How to pass `Option<&mut ...>` to multiple function calls without causing move errors?

Question

Since it's possible to pass a mutable reference to a vector around (without causing moves), how can an Option<reference> be passed to functions multiple times without causing borrow checking errors?

This simple example just shows what happens when an Option<&mut Vec<usize>> is passed multiple times to a function:

fn maybe_push(mut v_option: Option<&mut Vec<usize>>) -> usize {
    let mut c = 0;
    if let Some(ref mut v) = v_option.as_mut() {
        for i in 0..10 {
            v.push(i);
            c += i;
        }
    }

    return c;
}

fn maybe_push_multi(v_option: Option<&mut Vec<usize>>) -> usize {
    let mut c = 0;
    c += maybe_push(v_option);
    c += maybe_push(v_option);
    c += maybe_push(None);
    return c;
}

fn main() {
    let mut v: Vec<usize> = vec![];
    let v_option = Some(&mut v);
    println!("{}", maybe_push_multi(v_option));
}

(Playground)

Gives the error:

error[E0382]: use of moved value: `v_option`
  --> <anon>:17:21
   |
16 |     c += maybe_push(v_option);
   |                     -------- value moved here
17 |     c += maybe_push(v_option);
   |                     ^^^^^^^^ value used here after move
   |
   = note: move occurs because `v_option` has type `std::option::Option<&mut std::vec::Vec<usize>>`, which does not implement the `Copy` trait

Answer 1

As of 1.40.0, you can use Option::as_deref_mut.

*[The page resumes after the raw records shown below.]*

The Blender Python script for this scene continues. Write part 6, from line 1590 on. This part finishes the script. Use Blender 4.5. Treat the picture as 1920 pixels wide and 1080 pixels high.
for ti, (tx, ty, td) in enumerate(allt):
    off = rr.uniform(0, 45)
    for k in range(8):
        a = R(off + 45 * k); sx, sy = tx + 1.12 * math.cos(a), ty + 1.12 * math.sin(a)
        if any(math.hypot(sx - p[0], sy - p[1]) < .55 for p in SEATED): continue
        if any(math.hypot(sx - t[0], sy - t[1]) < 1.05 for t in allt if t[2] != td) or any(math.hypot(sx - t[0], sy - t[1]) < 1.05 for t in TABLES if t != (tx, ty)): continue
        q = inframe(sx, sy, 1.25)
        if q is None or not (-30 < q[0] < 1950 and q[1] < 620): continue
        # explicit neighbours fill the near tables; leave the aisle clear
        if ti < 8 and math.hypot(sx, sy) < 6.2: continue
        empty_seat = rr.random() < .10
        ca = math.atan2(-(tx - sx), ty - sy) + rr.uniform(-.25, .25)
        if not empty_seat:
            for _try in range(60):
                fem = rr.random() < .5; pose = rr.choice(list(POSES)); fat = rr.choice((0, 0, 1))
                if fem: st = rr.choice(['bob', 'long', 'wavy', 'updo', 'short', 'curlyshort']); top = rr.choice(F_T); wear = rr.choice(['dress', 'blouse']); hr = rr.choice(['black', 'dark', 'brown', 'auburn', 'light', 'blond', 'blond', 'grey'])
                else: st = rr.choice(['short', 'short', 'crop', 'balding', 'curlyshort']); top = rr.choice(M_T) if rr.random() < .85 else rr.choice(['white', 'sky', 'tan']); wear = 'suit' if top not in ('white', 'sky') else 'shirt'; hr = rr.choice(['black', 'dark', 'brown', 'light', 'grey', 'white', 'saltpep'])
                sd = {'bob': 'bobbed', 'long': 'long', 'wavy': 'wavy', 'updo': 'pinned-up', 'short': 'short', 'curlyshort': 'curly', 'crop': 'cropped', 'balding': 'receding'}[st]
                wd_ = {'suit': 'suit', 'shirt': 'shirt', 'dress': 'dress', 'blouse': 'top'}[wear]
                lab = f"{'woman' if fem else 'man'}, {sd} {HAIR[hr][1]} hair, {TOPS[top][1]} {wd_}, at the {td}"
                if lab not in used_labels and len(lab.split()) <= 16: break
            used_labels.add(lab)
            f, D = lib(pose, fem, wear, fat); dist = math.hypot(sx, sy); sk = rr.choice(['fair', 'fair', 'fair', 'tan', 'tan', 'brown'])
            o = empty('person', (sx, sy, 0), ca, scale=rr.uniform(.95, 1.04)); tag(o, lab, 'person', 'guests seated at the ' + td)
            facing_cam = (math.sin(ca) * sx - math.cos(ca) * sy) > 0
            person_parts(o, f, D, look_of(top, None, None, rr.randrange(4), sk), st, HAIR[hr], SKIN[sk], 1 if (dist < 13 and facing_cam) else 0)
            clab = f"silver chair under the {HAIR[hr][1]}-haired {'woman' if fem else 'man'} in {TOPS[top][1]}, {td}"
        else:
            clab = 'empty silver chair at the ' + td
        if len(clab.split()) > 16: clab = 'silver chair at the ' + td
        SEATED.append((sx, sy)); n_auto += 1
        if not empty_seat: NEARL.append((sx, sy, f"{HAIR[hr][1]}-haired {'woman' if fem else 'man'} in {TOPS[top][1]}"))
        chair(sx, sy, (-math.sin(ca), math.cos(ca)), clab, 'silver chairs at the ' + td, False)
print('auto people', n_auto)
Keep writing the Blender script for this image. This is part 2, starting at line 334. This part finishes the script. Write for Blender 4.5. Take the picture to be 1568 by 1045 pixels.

fn maybe_push_twice(mut v_option: Option<&mut Vec<usize>>) -> usize {
    let mut c = 0;
    c += maybe_push(v_option.as_deref_mut());
    c += maybe_push(v_option);
    c
}

Here is a playground modified from the original playground.

Answer 2

You can destructure the Option with a match expression and then create a new Option value for every call of the function maybe_push():

fn maybe_push_twice(v_option: Option<&mut Vec<usize>>) -> usize {
    let mut c = 0;
    match v_option {
        Some(v) => {
            c += maybe_push(Some(v));
            c += maybe_push(Some(v));
        }
        None => {
            c += maybe_push(None);
            c += maybe_push(None);        
        }
    };
    return c;
}

---

Here is a more convenient way:

fn maybe_push_twice(mut v_option: Option<&mut Vec<usize>>) -> usize {
    let mut c = 0;
    c += maybe_push(v_option.as_mut().map(|x| &mut **x));
    c += maybe_push(v_option);
    return c;
}

---

You can use a trait instead of a macro:

trait RefMut<T> {
    fn ref_mut(&mut self) -> Option<&mut T>;
}

impl<'t, T> RefMut<T> for Option<&'t mut T>{
    #[inline]
    fn ref_mut(&mut self) -> Option<&mut T>{
        self.as_mut().map(|x| &mut**x)
    }
}

fn maybe_push_twice(mut v_option: Option<&mut Vec<usize>>) -> usize {
    let mut c = 0;
    c += maybe_push(v_option.ref_mut());
    c += maybe_push(v_option);
    return c;
}

Answer 3

You can pass the Option by reference too, if you don't want it moved into the function.

fn maybe_push(mut v_option: &mut Option<&mut Vec<usize>>) -> usize

// ...

maybe_push_twice(&mut v_option);

Then replace:

maybe_push(None);

With:

maybe_push(&mut None);